Today’s reading begins with the rape of Tamar by David’s son Amnon and concludes with David fleeing from Jerusalem.

God had promised David after his adultery with Bathsheba and his subsequent actions in having Uriah sent to his death, that the sword would not leave his house. The reading for today begins covering the fulfillment of that word from the prophet Nathan. David had several wives and as such had several children from his several wives.

David’s son Amnon by his wife Ahinoam began to lust after his half-sister Tamar, the daughter of Maachah. On the advice of his friend, Amnon made a request through David to have Tamar come a care for him during a time when Amnon feigned illness. David instructed Tamar to go care for her half-brother and when she complied with David’s instruction Amnon forced himself upon her and raped her. Filled with guilt for his actions or disappointment in himself for having committed an act of wickedness, Amnon sent Tamar away and when her full-brother Absalom found out about it he became enraged.
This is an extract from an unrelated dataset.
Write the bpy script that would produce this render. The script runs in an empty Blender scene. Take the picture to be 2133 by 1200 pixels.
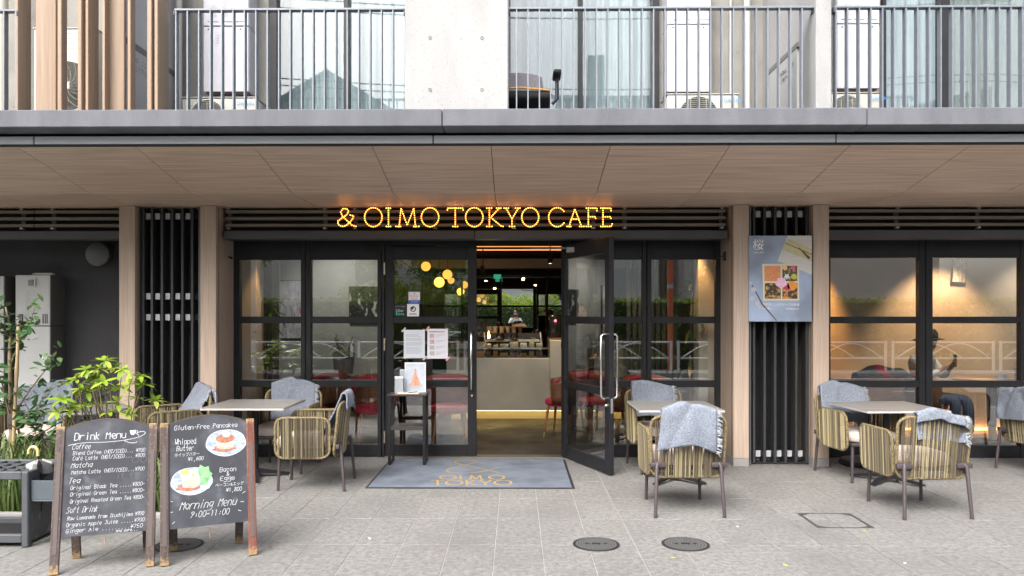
import bpy, bmesh, math, random
from mathutils import Vector, Matrix, noise as mnoise
R = math.radians
rnd = random.Random(11)
sc = bpy.context.scene
COL = sc.collection

# ---------------------------------------------------------------- camera
F, H, YAW, PX0, HY = 1600.0, 1.53, R(0.6), 1057.2, 658.0     # focal length in px of the 2133 px photo, eye height, yaw, principal column, horizon row
cam = bpy.data.cameras.new('camera'); camo = bpy.data.objects.new('camera', cam); COL.objects.link(camo)
cam.sensor_width = 36.0; cam.lens = 36.0 * F / 2133.0
cam.shift_x = (1066.5 - PX0) / 2133.0; cam.shift_y = (HY - 600.0) / 2133.0
cam.clip_start = 0.05; cam.clip_end = 500
camo.location = (0, 0, H); camo.rotation_euler = (R(90), 0, YAW)
sc.camera = camo

# ---------------------------------------------------------------- sky, sun, exposure
SUN_EL, SUN_AZ = R(46), R(205)           # veiled sun over the street: no hard shadows on the pavement
w = bpy.data.worlds.new('World'); sc.world = w; w.use_nodes = True
nt = w.node_tree; nt.nodes.clear()
sky = nt.nodes.new('ShaderNodeTexSky'); sky.sky_type = 'NISHITA'; sky.sun_disc = False
sky.sun_elevation = SUN_EL; sky.sun_rotation = SUN_AZ
sky.air_density = 1.0; sky.dust_density = 6.0; sky.ozone_density = 1.0
hsv = nt.nodes.new('ShaderNodeHueSaturation'); hsv.inputs['Saturation'].default_value = 0.45
bg = nt.nodes.new('ShaderNodeBackground'); bg.inputs['Strength'].default_value = 0.15
wo = nt.nodes.new('ShaderNodeOutputWorld')
nt.links.new(sky.outputs[0], hsv.inputs['Color']); nt.links.new(hsv.outputs[0], bg.inputs['Color']); nt.links.new(bg.outputs[0], wo.inputs['Surface'])
sl = bpy.data.lights.new('sun', 'SUN'); sl.energy = .85; sl.angle = R(48); sl.color = (1.0, 0.97, 0.92)
so = bpy.data.objects.new('sun', sl); COL.objects.link(so)
d = Vector((math.sin(SUN_AZ) * math.cos(SUN_EL), math.cos(SUN_AZ) * math.cos(SUN_EL), math.sin(SUN_EL)))
so.rotation_euler = (-d).to_track_quat('-Z', 'Y').to_euler(); so.location = (0, -20, 30)
vs = sc.view_settings; vs.view_transform = 'Standard'; vs.look = 'None'; vs.gamma = 1; vs.exposure = 1.68; vs.use_curve_mapping = False
sc.render.engine = 'CYCLES'
cy = sc.cycles; cy.use_denoising = True; cy.max_bounces = 8; cy.diffuse_bounces = 3; cy.glossy_bounces = 5; cy.transmission_bounces = 4
cy.transparent_max_bounces = 16; cy.caustics_reflective = False; cy.caustics_refractive = False; cy.sample_clamp_indirect = 3.0
cy.blur_glossy = 0.5

# ---------------------------------------------------------------- photo column/row at a true distance -> place
def ray(x, y):
    u, v = (x - PX0) / F, (HY - y) / F
    c, s = math.cos(YAW), math.sin(YAW)
    return c * u - s, s * u + c, v
def at(x, y, Y):
    a = ray(x, y); t = Y / a[1]
    return Vector((a[0] * t, Y, H + a[2] * t))
def X_(x, Y): return at(x, HY, Y).x
def Z_(y, Y, x=1074): return at(x, y, Y).z
def gnd(x, y):
    a = ray(x, y); t = H / -a[2]
    return Vector((a[0] * t, a[1] * t, 0))

# ---------------------------------------------------------------- materials
MATS = {}
def nodes(name):
    m = bpy.data.materials.new(name); m.use_nodes = True
    t = m.node_tree
    return m, t, t.nodes['Principled BSDF']
def mixc(t, fac, a, b):
    n = t.nodes.new('ShaderNodeMix'); n.data_type = 'RGBA'
    if hasattr(fac, 'is_linked'): t.links.new(fac, n.inputs[0])
    else: n.inputs[0].default_value = fac
    for s, i in ((a, 6), (b, 7)):
        if hasattr(s, 'is_linked'): t.links.new(s, n.inputs[i])
        else: n.inputs[i].default_value = (*s, 1)
    return n.outputs[2]
def coords(t, stretch=(1, 1, 1), rand=True, world=False):
    if world:
        g = t.nodes.new('ShaderNodeNewGeometry'); out = g.outputs['Position']
    else:
        g = t.nodes.new('ShaderNodeTexCoord'); out = g.outputs['Object']
    mp = t.nodes.new('ShaderNodeMapping'); mp.inputs['Scale'].default_value = stretch
    t.links.new(out, mp.inputs['Vector'])
    if rand and not world:
        oi = t.nodes.new('ShaderNodeObjectInfo')
        ml = t.nodes.new('ShaderNodeMath'); ml.operation = 'MULTIPLY'; ml.inputs[1].default_value = 37.0
        t.links.new(oi.outputs['Random'], ml.inputs[0]); t.links.new(ml.outputs[0], mp.inputs['Location'])
    return mp.outputs[0]
def noise(t, vec, scale, detail=4, rough=.55, lo=.3, hi=.7):
    n = t.nodes.new('ShaderNodeTexNoise'); n.inputs['Scale'].default_value = scale; n.inputs['Detail'].default_value = detail; n.inputs['Roughness'].default_value = rough
    t.links.new(vec, n.inputs['Vector'])
    r = t.nodes.new('ShaderNodeMapRange'); r.inputs[1].default_value = lo; r.inputs[2].default_value = hi
    t.links.new(n.outputs[0], r.inputs[0])
    return r.outputs[0]
def mat(name, col, rough=.5, metal=0, col2=None, nscale=12, stretch=(1, 1, 1), bump=0, bscale=60, rvar=0, spec=.5, detail=4, lo=.3, hi=.7, world=False, coat=0, col3=None, n3=90, lo3=.5, hi3=.7):
    if name in MATS: return MATS[name]
    m, t, p = nodes(name)
    p.inputs['Base Color'].default_value = (*col, 1); p.inputs['Roughness'].default_value = rough; p.inputs['Metallic'].default_value = metal
    p.inputs['Specular IOR Level'].default_value = spec; p.inputs['Coat Weight'].default_value = coat
    c = coords(t, stretch, world=world) if (col2 or bump or rvar or col3) else None
    out = None
    if col2:
        out = mixc(t, noise(t, c, nscale, detail, lo=lo, hi=hi), col, col2)
    if col3:
        out = mixc(t, noise(t, c, n3, 2, lo=lo3, hi=hi3), out if out else col, col3)
    if out: t.links.new(out, p.inputs['Base Color'])
    if rvar:
        r = t.nodes.new('ShaderNodeMapRange'); r.inputs[3].default_value = max(.02, rough - rvar); r.inputs[4].default_value = rough + rvar
        t.links.new(noise(t, c, nscale * .7), r.inputs[0]); t.links.new(r.outputs[0], p.inputs['Roughness'])
    if bump:
        b = t.nodes.new('ShaderNodeBump'); b.inputs['Strength'].default_value = bump; b.inputs['Distance'].default_value = .01
        t.links.new(noise(t, c, bscale, 3, lo=.2, hi=.8), b.inputs['Height']); t.links.new(b.outputs[0], p.inputs['Normal'])
    MATS[name] = m
    return m
def glow(name, col, strength, base=(.8, .6, .4)):
    if name in MATS: return MATS[name]
    m, t, p = nodes(name)
    p.inputs['Base Color'].default_value = (*base, 1); p.inputs['Emission Color'].default_value = (*col, 1); p.inputs['Emission Strength'].default_value = strength
    MATS[name] = m
    return m
def pane_mat(name, tint=(.93, .95, .94), boost=1.6, base=.03, rough=0.0):
    if name in MATS: return MATS[name]
    m = bpy.data.materials.new(name); m.use_nodes = True; t = m.node_tree; t.nodes.clear()
    o = t.nodes.new('ShaderNodeOutputMaterial'); tr = t.nodes.new('ShaderNodeBsdfTransparent'); gl = t.nodes.new('ShaderNodeBsdfGlossy')
    tr.inputs[0].default_value = (*tint, 1); gl.inputs[0].default_value = (1, 1, 1, 1); gl.inputs['Roughness'].default_value = rough
    fr = t.nodes.new('ShaderNodeFresnel'); ge = t.nodes.new('ShaderNodeNewGeometry'); io = t.nodes.new('ShaderNodeMapRange')
    io.inputs[3].default_value = 1.5; io.inputs[4].default_value = 1 / 1.5; t.links.new(ge.outputs['Backfacing'], io.inputs[0]); t.links.new(io.outputs[0], fr.inputs[0])      # same reflectance from both faces of the sheet
    ma = t.nodes.new('ShaderNodeMath'); ma.operation = 'MULTIPLY_ADD'; ma.inputs[1].default_value = boost; ma.inputs[2].default_value = base; ma.use_clamp = True
    mx = t.nodes.new('ShaderNodeMixShader')
    t.links.new(fr.outputs[0], ma.inputs[0]); t.links.new(ma.outputs[0], mx.inputs[0]); t.links.new(tr.outputs[0], mx.inputs[1]); t.links.new(gl.outputs[0], mx.inputs[2]); t.links.new(mx.outputs[0], o.inputs[0])
    MATS[name] = m
    return m

WOODC = dict(rough=.42, col2=(.37, .28, .22), nscale=3.0, detail=6, lo=.35, hi=.7, rvar=.06)
M_woodv = mat('wood_grain_upright', (.50, .39, .31), stretch=(34, 34, .7), **WOODC)
M_woodh = mat('wood_grain_along', (.74, .575, .46), stretch=(.5, 16, 16), **dict(WOODC, col2=(.47, .345, .265), rough=.40, rvar=.06))
M_fin = mat('wood_fin_grain', (.29, .205, .14), .5, col2=(.215, .147, .098), nscale=3, stretch=(20, 20, .6), detail=6)
M_trim = mat('pale_edge_trim', (.62, .5, .38), .4)
M_slab = mat('slab_concrete', (.128, .133, .152), .85, col2=(.09, .094, .11), nscale=2.6, stretch=(2.2, 1, .7), detail=7, lo=.38, hi=.72, bump=.25, bscale=110, world=True, col3=(.09, .09, .10), n3=120, lo3=.62, hi3=.75)
M_pier = mat('pale_concrete', (.325, .328, .33), .9, col2=(.25, .253, .255), nscale=2.2, stretch=(1.6, 1.6, .5), detail=7, lo=.42, hi=.8, bump=.2, bscale=120, world=True, col3=(.20, .20, .20), n3=75, lo3=.6, hi3=.8)
M_wallc = mat('balcony_wall_concrete', (.255, .248, .228), .9, col2=(.195, .19, .176), nscale=4, bump=.15, bscale=90, world=True, col3=(.2, .2, .19), n3=110, lo3=.62, hi3=.78)
M_black = mat('black_frame_metal', (.013, .013, .015), .40, col2=(.019, .019, .022), nscale=8, rvar=.06, spec=.28)
M_beam = mat('charcoal_sheet_metal', (.050, .051, .054), .42, col2=(.064, .064, .067), nscale=2, rvar=.08)
M_dark = mat('flat_black', (.012, .012, .013), .7)
M_fascia = mat('grey_aluminium', (.60, .625, .67), .4, metal=.0, col2=(.64, .665, .71), nscale=1.5)
M_rail = mat('galvanised_grey_paint', (.155, .175, .205), .5, col2=(.19, .21, .24), nscale=14, metal=.2)
M_slat = mat('louvre_bronze', (.17, .145, .115), .5, col2=(.20, .175, .14), nscale=6)
M_clip = mat('bare_steel_clip', (.55, .55, .55), .35, metal=.8)
M_tabs = mat('galvanised_tab', (.50, .52, .55), .45, metal=.3, col2=(.42, .44, .47), nscale=20)
M_dwall = mat('charcoal_render', (.042, .042, .046), .85, col2=(.055, .055, .06), nscale=3, bump=.3, bscale=70, world=True)
M_steel = mat('polished_steel', (.72, .72, .70), .18, metal=1)
M_brass = mat('brass', (.62, .47, .22), .3, metal=1)
M_glass = pane_mat('shop_glass', (.96, .97, .965), 2.5, .045)
M_uglass = pane_mat('upper_glass', (.90, .94, .95), 1.1, .01)
M_white = mat('white_enamel', (.52, .52, .57), .35, col2=(.48, .485, .53), nscale=2)
M_cream = mat('cream_enamel', (.44, .435, .39), .4, col2=(.40, .395, .355), nscale=3)
M_ink = mat('dark_ink', (.05, .05, .055), .6)
M_grime = mat('grey_print', (.38, .38, .40), .6)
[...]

David had found out about the rape of his daughter by Amnon, but refused to punish Amnon. Absalom found out about his father David’s refusal to punish Amnon and decided to put him to death. Absalom gathered all of the king’s sons together for the shearing of the king’s herds and when Amnon was merry with wine Absalom ordered Amnon killed. When David heard of his son’s murder he was greatly distraught but took no action against his other son Absalom.

From this point forward, Absalom would do his best to undermine the kingdom’s confidence in their king. He would stay at the entrance to the city and lament his father, David, and his unwillingness and inability to make judgments on behalf of the people. Daily he would do this and while David refused to punish his son, Absalom did his best to win the hearts of the people until finally Absalom was able to force David from his throne and the royal city and seeking refuge from the people he ruled.

Absalom had won the hearts of the people and David now feared for his own life. His lack of action in punishing the evil of his sons was costing him the kingship.